Das im Herbst 1952 geschaffene Bundesverwaltungsgericht, welches für »öffentlich-rechtliche Streitigkeiten nicht verfassungsrechtlicher Art« zuständig ist, hatte viele Jahrzehnte seinen Sitz in Berlin. Es war wegen des besonderen politischen Status von Westberlin bis 1990 deshalb nicht unumstritten. Seit 2002 residiert es im Gebäude des früheren Reichsgerichts in Leipzig. Bereits kurz nach seiner Gründung musste es sich mit dem Verbot der FDJ beschäftigen. In den folgenden Jahrzehnten gab es immer wieder bedeutungsvolle Entscheidungen, die die Entwicklung der Bundesrepublik beeinflussten.

Auch Hans Modrow, vorletzter Ministerpräsident der DDR, hat vor einiger Zeit Klage zum höchsten deutschen Verwaltungsgericht erhoben (s. Ossietzky 4/2018). Hierüber wurde am 28. Februar in öffentlicher Sitzung mündlich verhandelt. In demselben Gerichtssaal hatte Georgi Dimitroff fast 85 Jahre zuvor seine flammende Verteidigungsrede gehalten, die zur Anklage gegen den nazistischen Staat wurde.

Modrow begehrt Einsicht in die ihn betreffenden Akten, welche vom Bundesnachrichtendienst geführt wurden und zwischenzeitlich an das Bundesarchiv abgegeben worden sind. Der 6. Senat des Bundesverwaltungsgerichts muss sich nunmehr mit dieser Sache befassen. Der Kläger erhielt bereits vor fünf Jahren vom damaligen Bundesinnenminister Friedrichs die Bestätigung, dass solche Akten über ihn geführt worden sind. Sein Auskunftsbegehren führte aber nur dazu, dass ihm ganz wenige Unterlagen zur Verfügung gestellt wurden. Ihm war klar, dass dies nicht alles gewesen sein konnte angesichts der Tatsache, dass bereits seit der zweiten Hälfte der 1950er Jahre solche Akten über ihn angelegt wurden. Pauschal wurde auf das Bundesarchivgesetz verwiesen. Danach müssen die betreffenden Akten älter als 30 Jahre sein und dürfen die BRD nicht gefährden und den Schutz der Quellen nicht verletzen.
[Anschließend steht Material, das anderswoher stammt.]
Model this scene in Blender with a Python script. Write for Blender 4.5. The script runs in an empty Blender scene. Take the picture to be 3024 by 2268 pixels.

Diese Rechtsposition wird auch vom Vorsitzenden des verhandelnden Senats deutlich gemacht. Geht man allein vom Zeitablauf der Aktenführung aus, dann wären mindestens die Unterlagen bis einschließlich 1987 einsehbar. Aber für Akten mit Geheimhaltungspflicht gilt eine Frist von 60 Jahren. Im Übrigen sollen Unterlagen über Modrow noch bis in das Jahr 2012 hinein existieren. Auch das Ministerium für Staatssicherheit hat Modrow über viele Jahre überwacht. Diese Unterlagen sind nach Modrows eigenen Erkenntnissen zur Wendezeit in die Hände der Dresdner Residenz des KGB gelangt. Der weitere Verbleib ist ungeklärt. Modrow verlangt zu Recht eine Gleichbehandlung und Offenlegung seiner Unterlagen, die beim westdeutschen Geheimdienst über ihn geführt wurden. Seine Überwachung dort stand offensichtlich im Zusammenhang mit seinen Kontakten zur westdeutschen FDJ. Im Jahr 1958 war er sogar Kandidat der SED für die Wahl zum Abgeordnetenhaus von Westberlin. Auch das dürfte die Aufmerksamkeit westlicher Geheimdienste auf ihn gezogen haben. Dennoch will das Gericht anscheinend jegliche politische Polemik vermeiden.

Die mündliche Verhandlung am 28. Februar endete mit einer vorläufigen Einigung. Zu den von Hans Modrow mitgeteilten Themenkomplexen soll der BND jetzt weitergehende Informationen und Auskünfte zusammenstellen. Dies zumindest für den Zeitraum bis 1988. Modrows Gegenseite hat hierfür zwei Monate Zeit. Reicht Modrow das spätestens dann zu übergebende Material nicht aus, wird das Verfahren vor dem Gericht fortgeführt. Man darf gespannt sein – wie Modrow selbst –, was ihm dann vorgelegt wird.

Auch das Bundesverwaltungsgericht will die Erfüllung dieser Verpflichtung und deren Ergebnis im Auge behalten. Die Causa Modrow scheint also noch nicht zu Ende zu sein. Der von ihm erzielte Teilerfolg zeigt aber, wie wichtig es war, den Gerichtsweg zu beschreiten, auch wenn für alle Beteiligten einschließlich des Verwaltungsgerichts die Materie neu war. Bisher hat noch kein ehemaliger DDR-Bürger auf Einsichtnahme in vom BND oder Verfassungsschutz über ihn geführte Akten geklagt. Nach inoffiziellen Angaben sollen etwa 70.000 frühere DDR-Bürger auch von westlicher Seite überwacht worden sein. Der bisherige Verlauf des Verfahrens stimmt hoffnungsvoll, dass Hans Modrow noch weitere Kläger folgen könnten.